Jeffery Winchester
Having spent a collective 30+ years in prison, I’ve grown accustomed to the hatred, violence, racism, anger, negativity, and ruthlessness that prison has to offer.
I am no stranger to a world filled with anger and violence, having afflicted permanent brain damage onto one man, taking the lives of two other men, and committing a brutal penitentiary stabbing myself.
Over the past 20 years, I have involved myself in numerous programs with one goal in mind: to make myself a better person so that I will never harm another human being as long as I live. I heard about a new program called Nonviolent Communication. I decided to look into it thinking that maybe I could find a golden nugget.
The first thing I learned was an entirely new concept for me. It was a thing called “empathy”. This was difficult for me to grasp because for the most of my life I had no concern for other people nor how they felt. As the months passed, bonds were formed and strengthened between all of the members in our Nonviolent Communication group. We began to accept and trust each other after only a few short months. Today we view each other as family.

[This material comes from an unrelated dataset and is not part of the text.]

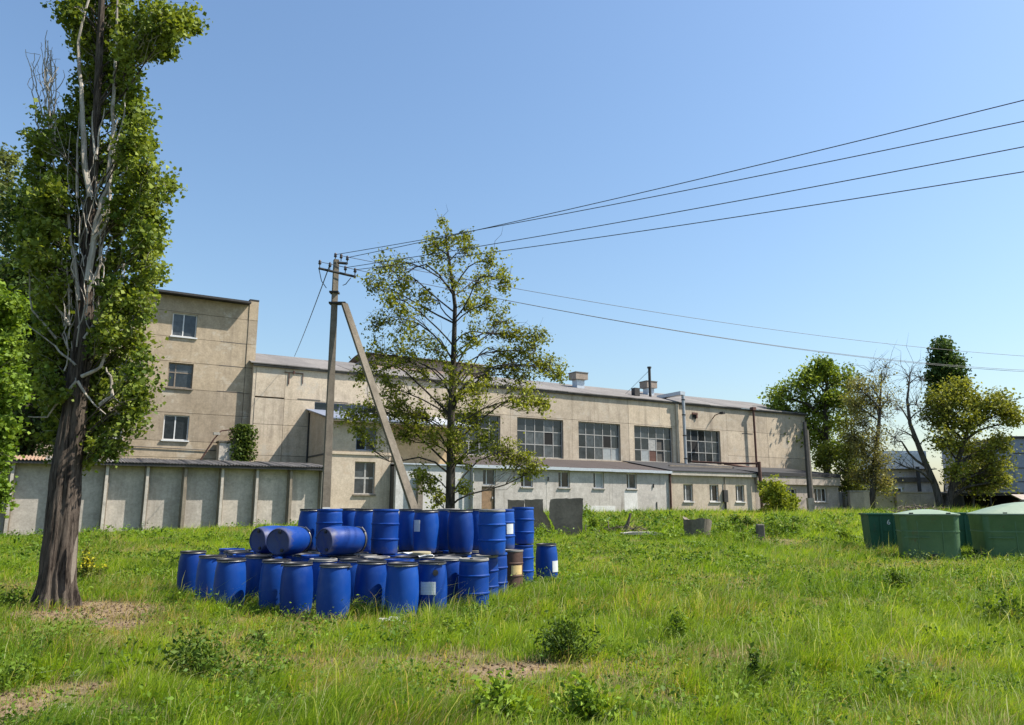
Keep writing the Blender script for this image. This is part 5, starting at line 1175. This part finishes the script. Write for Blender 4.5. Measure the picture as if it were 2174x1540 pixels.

I found myself comparing what I had been learning in my Nonviolent Communication group to that of the numerous other programs that I had taken over the years. One thing is for certain—never before have I seen the changes and the progress that I’ve seen in each member of my Nonviolent Communication group.
My Nonviolent Communication group has a beautiful mixture of diversity across ethnicity, religion, personality, cultural background, and sexual preference. We have all lived by the codes, creeds, and unwritten rules of prison for many, many years. What I’ve seen and experienced in Nonviolent Communication I’ve never seen nor experienced anywhere else—and for that I am eternally grateful.
In my Nonviolent Communication group, we have all transcended ourselves above the elements of our own environment. We’ve crossed ethnic and racial boundaries, as well as having risen above the prison’s political convictions. We are able to look at each other and say, “I like you, I trust you, I respect you” and “I am proud to be your friend.” Thank you, Nonviolent Communication.